### What is being asked
Extract each line of the records below that contains the word "script".

### The input
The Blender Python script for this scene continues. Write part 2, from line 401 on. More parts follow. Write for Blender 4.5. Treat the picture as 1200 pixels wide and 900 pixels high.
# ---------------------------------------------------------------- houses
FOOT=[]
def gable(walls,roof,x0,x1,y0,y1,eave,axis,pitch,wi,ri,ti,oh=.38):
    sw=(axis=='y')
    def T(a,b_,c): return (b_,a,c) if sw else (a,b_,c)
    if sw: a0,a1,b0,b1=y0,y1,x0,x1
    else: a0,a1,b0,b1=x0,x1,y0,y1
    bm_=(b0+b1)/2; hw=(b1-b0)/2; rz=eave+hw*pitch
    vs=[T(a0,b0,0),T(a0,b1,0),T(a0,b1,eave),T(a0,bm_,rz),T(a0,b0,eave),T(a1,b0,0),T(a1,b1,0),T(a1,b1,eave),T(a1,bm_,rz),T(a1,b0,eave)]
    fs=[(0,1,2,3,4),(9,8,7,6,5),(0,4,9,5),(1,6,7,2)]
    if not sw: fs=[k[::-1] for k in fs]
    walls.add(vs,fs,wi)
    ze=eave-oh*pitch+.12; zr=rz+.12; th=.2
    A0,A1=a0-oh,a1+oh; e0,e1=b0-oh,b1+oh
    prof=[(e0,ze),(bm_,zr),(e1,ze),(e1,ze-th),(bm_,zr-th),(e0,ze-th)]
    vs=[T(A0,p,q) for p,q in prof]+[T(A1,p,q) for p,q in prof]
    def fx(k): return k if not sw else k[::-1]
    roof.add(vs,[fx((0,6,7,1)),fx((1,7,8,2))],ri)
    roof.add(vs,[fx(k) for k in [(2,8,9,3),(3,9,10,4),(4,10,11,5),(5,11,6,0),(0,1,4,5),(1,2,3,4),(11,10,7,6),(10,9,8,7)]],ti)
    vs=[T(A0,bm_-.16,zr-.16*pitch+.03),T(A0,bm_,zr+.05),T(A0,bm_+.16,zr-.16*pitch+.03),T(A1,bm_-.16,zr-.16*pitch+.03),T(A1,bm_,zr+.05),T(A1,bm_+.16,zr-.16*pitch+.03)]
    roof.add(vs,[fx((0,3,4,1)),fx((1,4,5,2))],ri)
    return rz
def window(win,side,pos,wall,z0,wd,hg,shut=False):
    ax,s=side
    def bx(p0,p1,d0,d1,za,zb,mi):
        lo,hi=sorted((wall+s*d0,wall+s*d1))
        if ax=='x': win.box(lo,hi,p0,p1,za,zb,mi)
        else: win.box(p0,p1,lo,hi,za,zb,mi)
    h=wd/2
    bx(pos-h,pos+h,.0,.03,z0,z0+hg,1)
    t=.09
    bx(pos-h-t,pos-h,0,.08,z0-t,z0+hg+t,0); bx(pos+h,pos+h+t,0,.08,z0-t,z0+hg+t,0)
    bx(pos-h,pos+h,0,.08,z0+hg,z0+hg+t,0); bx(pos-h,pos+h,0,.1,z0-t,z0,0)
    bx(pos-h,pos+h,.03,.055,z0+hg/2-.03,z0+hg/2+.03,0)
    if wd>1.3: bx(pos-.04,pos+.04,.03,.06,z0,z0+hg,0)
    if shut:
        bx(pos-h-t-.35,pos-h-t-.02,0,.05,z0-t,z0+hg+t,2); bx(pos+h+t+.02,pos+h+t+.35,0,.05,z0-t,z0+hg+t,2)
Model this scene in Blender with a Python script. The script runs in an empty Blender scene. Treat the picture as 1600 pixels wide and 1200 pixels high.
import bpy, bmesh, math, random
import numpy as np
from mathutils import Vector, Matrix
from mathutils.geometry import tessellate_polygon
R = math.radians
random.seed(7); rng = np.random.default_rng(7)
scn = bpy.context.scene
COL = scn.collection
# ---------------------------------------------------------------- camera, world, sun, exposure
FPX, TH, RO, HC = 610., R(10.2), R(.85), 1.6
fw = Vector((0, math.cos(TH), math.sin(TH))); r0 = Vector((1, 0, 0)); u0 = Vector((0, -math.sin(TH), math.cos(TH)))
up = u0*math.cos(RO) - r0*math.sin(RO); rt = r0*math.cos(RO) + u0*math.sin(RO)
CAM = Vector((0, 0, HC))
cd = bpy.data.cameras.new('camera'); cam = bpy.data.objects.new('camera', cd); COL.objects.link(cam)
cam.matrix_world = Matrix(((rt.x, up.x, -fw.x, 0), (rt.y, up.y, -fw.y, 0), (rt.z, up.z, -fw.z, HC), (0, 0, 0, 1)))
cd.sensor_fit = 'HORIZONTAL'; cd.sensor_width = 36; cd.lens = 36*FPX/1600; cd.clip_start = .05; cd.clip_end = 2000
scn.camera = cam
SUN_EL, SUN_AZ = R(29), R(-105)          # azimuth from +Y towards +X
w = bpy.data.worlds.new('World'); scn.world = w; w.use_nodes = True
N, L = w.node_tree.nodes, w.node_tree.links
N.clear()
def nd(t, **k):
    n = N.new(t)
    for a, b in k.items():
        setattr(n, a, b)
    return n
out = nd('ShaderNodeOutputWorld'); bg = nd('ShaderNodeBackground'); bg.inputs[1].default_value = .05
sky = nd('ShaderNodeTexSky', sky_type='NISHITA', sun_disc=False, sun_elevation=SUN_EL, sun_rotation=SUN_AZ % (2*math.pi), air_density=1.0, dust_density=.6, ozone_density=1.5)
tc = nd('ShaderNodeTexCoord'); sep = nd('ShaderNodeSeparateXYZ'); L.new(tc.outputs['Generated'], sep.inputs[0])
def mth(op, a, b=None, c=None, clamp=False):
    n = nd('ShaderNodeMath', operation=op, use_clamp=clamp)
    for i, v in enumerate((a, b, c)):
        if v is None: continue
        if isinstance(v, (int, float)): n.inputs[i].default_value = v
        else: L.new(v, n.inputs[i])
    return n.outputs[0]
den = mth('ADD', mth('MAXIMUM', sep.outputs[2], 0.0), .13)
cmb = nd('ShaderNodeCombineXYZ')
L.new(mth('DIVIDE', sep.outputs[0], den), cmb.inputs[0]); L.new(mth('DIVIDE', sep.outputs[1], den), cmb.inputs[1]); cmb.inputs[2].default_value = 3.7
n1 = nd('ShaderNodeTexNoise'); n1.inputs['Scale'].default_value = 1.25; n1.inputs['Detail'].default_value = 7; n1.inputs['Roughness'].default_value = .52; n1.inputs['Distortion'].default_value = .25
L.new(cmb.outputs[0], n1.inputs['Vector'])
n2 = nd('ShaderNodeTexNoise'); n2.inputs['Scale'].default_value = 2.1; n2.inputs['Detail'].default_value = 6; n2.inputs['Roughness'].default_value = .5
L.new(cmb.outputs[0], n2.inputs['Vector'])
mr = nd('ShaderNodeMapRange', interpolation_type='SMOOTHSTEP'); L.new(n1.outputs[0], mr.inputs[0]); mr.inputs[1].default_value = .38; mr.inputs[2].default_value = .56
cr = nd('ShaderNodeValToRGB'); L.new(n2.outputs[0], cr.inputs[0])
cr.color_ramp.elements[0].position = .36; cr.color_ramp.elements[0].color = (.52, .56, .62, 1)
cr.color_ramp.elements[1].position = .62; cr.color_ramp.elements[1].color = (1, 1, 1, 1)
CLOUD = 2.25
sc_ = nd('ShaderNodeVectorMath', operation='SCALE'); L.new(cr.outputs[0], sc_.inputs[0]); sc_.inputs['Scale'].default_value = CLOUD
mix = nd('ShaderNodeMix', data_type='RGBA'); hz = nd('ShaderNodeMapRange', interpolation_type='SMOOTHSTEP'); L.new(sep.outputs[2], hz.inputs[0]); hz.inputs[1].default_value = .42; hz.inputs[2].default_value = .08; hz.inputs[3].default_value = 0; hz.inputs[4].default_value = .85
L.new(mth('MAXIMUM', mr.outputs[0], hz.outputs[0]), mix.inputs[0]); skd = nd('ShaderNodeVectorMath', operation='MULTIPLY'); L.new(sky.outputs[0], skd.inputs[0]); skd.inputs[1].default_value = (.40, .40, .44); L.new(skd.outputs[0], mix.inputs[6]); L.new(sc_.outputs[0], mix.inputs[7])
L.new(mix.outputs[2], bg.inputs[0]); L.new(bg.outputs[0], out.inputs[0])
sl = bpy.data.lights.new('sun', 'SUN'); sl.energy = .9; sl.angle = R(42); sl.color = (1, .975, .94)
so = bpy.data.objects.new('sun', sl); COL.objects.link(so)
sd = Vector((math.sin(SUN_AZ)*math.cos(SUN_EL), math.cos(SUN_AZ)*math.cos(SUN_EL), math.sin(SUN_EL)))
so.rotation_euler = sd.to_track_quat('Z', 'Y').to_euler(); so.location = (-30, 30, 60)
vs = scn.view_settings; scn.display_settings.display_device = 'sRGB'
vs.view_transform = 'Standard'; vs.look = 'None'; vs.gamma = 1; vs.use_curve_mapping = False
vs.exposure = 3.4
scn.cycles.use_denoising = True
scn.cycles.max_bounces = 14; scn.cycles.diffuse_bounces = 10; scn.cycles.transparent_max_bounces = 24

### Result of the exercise
The Blender Python script for this scene continues. Write part 2, from line 401 on. More parts follow. Write for Blender 4.5. Treat the picture as 1200 pixels wide and 900 pixels high.
Model this scene in Blender with a Python script. The script runs in an empty Blender scene. Treat the picture as 1600 pixels wide and 1200 pixels high.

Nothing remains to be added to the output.